Quant à l’explication des facules, le système est renversé d’un seul mot : les facules se montrent souvent avant les taches noires.

Francis Wollaston doit être classé aussi parmi ceux qui ont regardé les taches comme des cratères de volcans. Cet astronome ajoutait seulement au système de ses prédécesseurs cette condition, suivant lui indispensable, que les cratères se trouvaient élevés, qu’ils étaient situés sur des sommités de montagnes.

Maupertuis croyait-il vraiment donner une théorie des taches solaires, en disant : « Ce sont des corps qui nagent dans un fluide (incandescent), qui en paraissent comme les écumes, ou qui s’y consument. » D’où viennent ces corps ? pourquoi sont-ils entourés de pénombres ? pourquoi existe-t-il des rapports de position entre eux et les facules ? etc. : de tout cela pas un seul mot.

Lalande, développant un aperçu de Fontenelle, admit que la matière lumineuse dont le Soleil est entouré, éprouve un flux et un reflux. Par suite de cette marée, d’énormes rochers pourraient de temps en temps poindre à la surface du liquide.

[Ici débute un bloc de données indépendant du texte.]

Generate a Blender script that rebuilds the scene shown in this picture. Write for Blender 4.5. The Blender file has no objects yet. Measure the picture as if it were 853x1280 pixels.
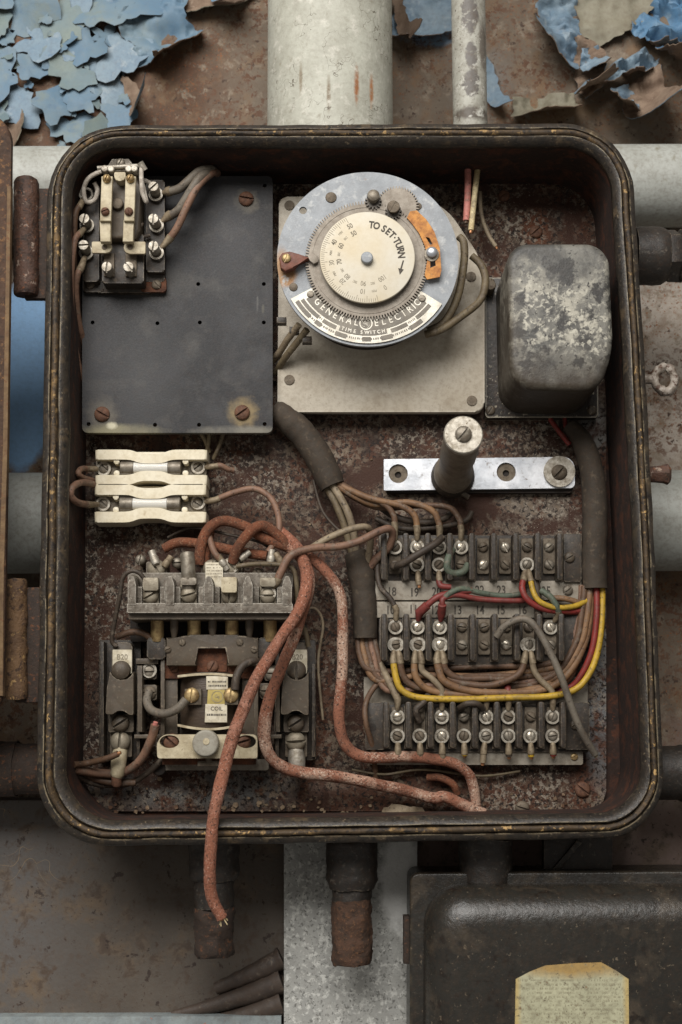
import bpy, bmesh, math, random
from mathutils import Vector, Matrix, noise
random.seed(7)
sc = bpy.context.scene
COL = sc.collection
PI = math.pi
# ------------------------------------------------------------------ frame
# one unit "u" is half a millimetre; (a right, b up, c out from the box's back panel)
S = 0.0005
F = 1778.0                      # 50 mm on a 36 mm high frame, 1280 rows
TILT = math.atan(0.158)
CT, ST = math.cos(TILT), math.sin(TILT)
D = F * CT
Z0 = 1.40                       # lens height above the floor, metres

def depth(y, h): return (D - h) / (CT + (y - 640) / F * ST)
def W(x, y, h=0.0):
    z = depth(y, h)
    return Vector(((x - 426.5) / F * z, z * ST - (y - 640) / F * z * CT, h))
def K(y, h=0.0): return depth(y, h) / F       # u per photo pixel there
def world(v): return Vector((v[0] * S, -v[2] * S, Z0 + v[1] * S))

# ------------------------------------------------------------------ materials
def lin(c):
    out = []
    for v in c[:3]:
        v = v / 255.0
        out.append(v / 12.92 if v <= 0.04045 else ((v + 0.055) / 1.055) ** 2.4)
    return (*out, 1.0)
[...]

Dans ce système, les portions rocheuses situées entièrement au-dessus de la matière incandescente, constitueraient les noyaux des taches ; les parties légèrement abaissées au-dessous du niveau général formeraient les pénombres.

Mais qui ne voit que ces pénombres ne seraient pas alors bien terminées, que leurs régions les plus sombres devraient toucher les noyaux. Cette conséquence, d’après les anciens témoignages de Cassini et de La Hire, est contraire aux observations. Si d’autres objections semblaient nécessaires, je demanderais comment il arrive que les noyaux se divisent.

Le système de Lalande ne peut pas supporter un examen sérieux, surtout en vue de cette observation due à Galilée, et qui montre que les taches noires ne font pas saillie au-dessus de la photosphère. Le célèbre philosophe de Florence a remarqué que l’intervalle lumineux compris entre deux taches équatoriales, quelque petit qu’il soit au moment où ces taches atteignent le centre du disque, subsiste encore près des bords ou du limbe, tandis que si leur hauteur était sensible, elles se projetteraient alors l’une sur l’autre et ne paraîtraient former qu’une tache unique.